At Kanlıtaş, the pattern points toward a ritualized act connected with the end of a building’s use. The people who lived there may have closed rooms, houses, or special spaces not only by filling them physically, but also by marking the act symbolically.
A tradition also known from Çatalhöyük
Türkcan notes that similar building closure practices and the deposition of figurines are known from Neolithic Çatalhöyük in central Türkiye. This comparison does not mean Kanlıtaş copied Çatalhöyük directly. Rather, it suggests that certain ritual habits may have circulated across Anatolia during a period of intense social and cultural change.
In Neolithic and Early Chalcolithic communities, buildings were not always treated as disposable shelters. Houses could carry memory, identity, and social meaning. When a structure reached the end of its life, people sometimes closed it with care. Floors were covered, fills were placed, and objects were deposited in ways that seem intentional rather than accidental.
The Kanlıtaş figurines fit into this wider pattern. Their presence hints at a world in which architecture, memory, and ritual were closely linked.

Female figurines with Balkan echoes
The Kanlıtaş figurines also attract attention because of their form. Türkcan points especially to the emphasized hip area, a feature that distinguishes them from some other Anatolian examples. This detail has drawn comparisons with early female figurines from the Balkans, particularly regions associated with the former Yugoslavia.
That connection matters because Kanlıtaş Höyük and the Porsuk Culture have long been discussed in relation to the development of the Vinča Culture in the Balkans. Radiocarbon dates indicating the earlier position of the Porsuk Culture add weight to the idea that Inner Western Anatolia was not a marginal zone, but an active cultural corridor.
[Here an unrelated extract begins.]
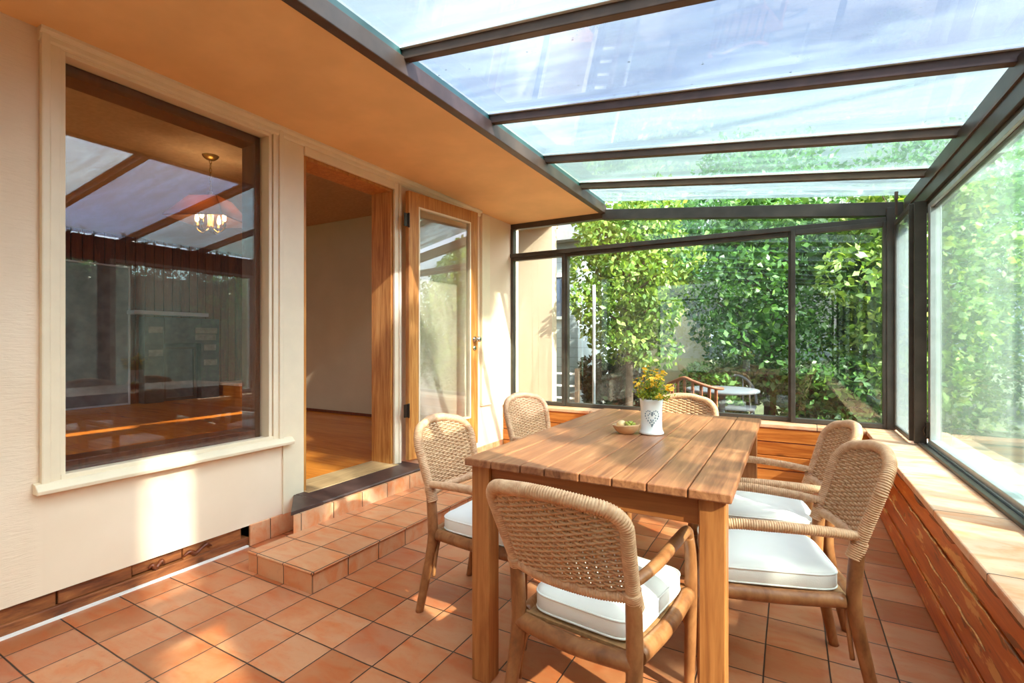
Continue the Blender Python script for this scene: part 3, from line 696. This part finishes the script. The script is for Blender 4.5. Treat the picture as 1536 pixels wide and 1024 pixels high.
    for j in range(nr_):
        u = .018 + j * .0086; xa = half(u) - .008
        n_ = int(2 * xa / ((2 * w - .044) / (ns - 1)) * 2) * 1 + 1; pts = []
        st_ = (2 * w - .044) / (ns - 1) / 2
        k0 = -int(xa / st_); ks = list(range(k0, -k0 + 1))
        for k in ks:
            x = k * st_; ph = math.cos(math.pi * (x - sx[0]) / (2 * st_) + (math.pi if j % 2 else 0))
            pts.append(Vector(bp(x, u)) + nrm * (.0052 * ph))
        pts = [Vector(bp(-xa, u))] + pts + [Vector(bp(xa, u))]
        q.tube(pts, .0044, 5, step=.012, flat=1.0)
    q.build('woven_back', M['weave'], c)
    # seat cushion rests on the seat
    return c

def make_cushion(chair, label, dx=0.0):
    t = thing('seat_cushion', label, 'cushion', chair.location, chair.rotation_euler[2], 'off-white seat cushions'); t.scale = chair.scale
    n = 28; m = 10
    def outline(s):
        pts = []
        for k in range(4 * n):
            a = 2 * math.pi * k / (4 * n); ca, sa = math.cos(a), math.sin(a); e = 2 / 7.0
            x = math.copysign(abs(ca) ** e, ca); y = math.copysign(abs(sa) ** e, sa)
            wx = .184 + .013 * y
            pts.append((x * wx * s, .012 + y * .203 * s))
        return pts
    mb = MB(); rings = []
    prof = [(.0, .358), (.5, .358), (.93, .359), (.985, .363), (1.0, .370), (1.0, .402), (.985, .410), (.95, .418), (.8, .428), (.5, .436), (.2, .438)]
    v = []; f = []; N = 4 * n
    for i, (s, z) in enumerate(prof[1:]):
        for (x, y) in outline(s):
            zz = z + (.003 * math.sin(21 * x + 9 * y) * (1 if z > .39 else 0))
            v.append((x, y, zz))
    r = len(prof) - 1
    for i in range(r - 1):
        for k in range(N): f.append((i * N + k, i * N + (k + 1) % N, (i + 1) * N + (k + 1) % N, (i + 1) * N + k))
    f.append(tuple(reversed(range(N)))); f.append(tuple((r - 1) * N + k for k in range(N)))
    mb.add(v, f, True); mb.build('pad', M['fabric'], t)
    for z, s in ((.409, .993), (.364, .993)):
        q = MB(); o_ = outline(s); q.tube([(x, y, z) for (x, y) in o_[::2]], .0035, 6, closed=True, step=.03); q.build('piping', M['fabric'], t)
    return t

chairs = [
    # name, label, x, y, facing(deg from +y), lean
    ('rattan armchair at the near end of the table, back turned to the camera', -.497, 1.475, -6, 25),
    ('rattan armchair on the window side of the table, nearer the camera', -.082, 1.985, 104, 19),
    ('rattan armchair on the window side, behind the nearer one', -.115, 2.505, 100, 19),
    ('rattan armchair on the doorway side of the table, nearer the camera', -1.10, 1.835, -90, 17),
    ('rattan armchair on the doorway side, mostly hidden behind the table', -1.235, 2.80, -103, 15),
    ('rattan armchair at the far end of the table below the glass wall', -.60, 3.02, 180, 14),
]
clabels = ['off-white seat cushion on the near-end chair with its back to the camera',
           'off-white seat cushion on the nearer window side chair, fully in view',
           'off-white seat cushion with arm shadows on the farther window side chair',
           'off-white seat cushion on the nearer doorway side chair beside the table leg',
           'off-white seat cushion on the farther doorway side chair under the table',
           'off-white seat cushion on the far-end chair under the table']
CH = []
for i, (lab, x, y, dg, ln) in enumerate(chairs):
    c = make_chair('rattan_armchair', lab, (x, y, 0), R(dg), ln, wf=.185 if i == 0 else .203, cr=.062 if i == 0 else .092, wrapped_arm=(i != 0)); CH.append(c)
    cu = make_cushion(c, clabels[i])
    if i == 0: cu.scale = (.92, 1, 1)

# ------------------------------------------------------------------ vase, flowers, bowl
vx, vy = -.518, 2.133
va = thing('ceramic_vase', 'white ceramic vase with grey heart motif on the table', 'vase', (vx, vy, TZ))
VP = [(.0, .0), (.046, .0), (.052, .004), (.049, .012), (.044, .022), (.0435, .06), (.045, .11), (.047, .135), (.049, .148), (.046, .149), (.043, .138), (.041, .10), (.040, .03), (.0, .02)]
MB().lathe(VP, 40, caps=False).build('body', M['ceramic'], va)
mo = MB(); fa = math.atan2(-vy, -vx) + .05
for k in range(26):
    tt = 2 * math.pi * k / 26
    hxp = 16 * math.sin(tt) ** 3; hyp = 13 * math.cos(tt) - 5 * math.cos(2 * tt) - 2 * math.cos(3 * tt) - math.cos(4 * tt)
    for s in ((1.0,) if k % 2 else (1.0, .55)):
        a = fa + hxp * s * .0018 / .044; z = .076 + hyp * s * .0022
        mo.ball((.0438 * math.cos(a), .0438 * math.sin(a), z), (.0028, .0028, .0042 if k % 3 else .0026), 8, 5)
mo.build('heart_motif', M['motif'], va)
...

Kanlıtaş stood at a meeting point. Traditions from Central Anatolia, northwestern Anatolia, and the Balkans may have passed through this landscape, leaving traces in pottery, architecture, craft production, and symbolic objects.
More than a ritual site
Kanlıtaş Höyük is important not only for the figurines. Studies of the site have shown that it was also a settlement with strong evidence for specialized production. Research has identified marble bracelets, magnesite tools, chipped stone materials, pottery, grinding stones, bone tools, and other finds that point to a complex prehistoric community.
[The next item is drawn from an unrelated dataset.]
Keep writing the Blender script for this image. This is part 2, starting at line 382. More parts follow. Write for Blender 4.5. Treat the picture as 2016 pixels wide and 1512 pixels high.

The mound is located near Aşağı Kuzfındık village, in a valley landscape west of Eskişehir. Archaeological research in the wider area has also revealed earlier traces of human activity, including Paleolithic finds in the Kuzfındık Valley. This gives the region a much deeper archaeological background than the Neolithic settlement alone.
For Kanlıtaş, however, the 8,000-year-old figurines offer a different kind of evidence. They do not speak of tools, food, or craft. They speak of gestures. Someone broke or placed them. Someone closed a space. Someone marked an ending.

Kanlıtaş adds a new layer to Neolithic belief
The discovery strengthens the view that Neolithic ritual life in Anatolia was not limited to famous centers such as Çatalhöyük or Göbekli Tepe. Smaller and less widely known settlements also preserved complex symbolic practices.
Kanlıtaş Höyük now adds Inner Western Anatolia to that discussion with unusual clarity. The headless figurines suggest that ritual behavior could be embedded in everyday architecture, carried out at the level of rooms, floors, and building fills.
Türkcan and his team plan to publish the results of their work in a comprehensive scientific monograph and a separate reference volume. Those studies are expected to clarify Kanlıtaş Höyük’s role in the Porsuk Culture and its possible connections with wider Anatolian and Balkan traditions.
For now, the four headless figurines remain a powerful reminder that archaeology often finds belief in small things. Not in temples or monuments, but in a clay figure left behind when a building was closed 8,000 years ago.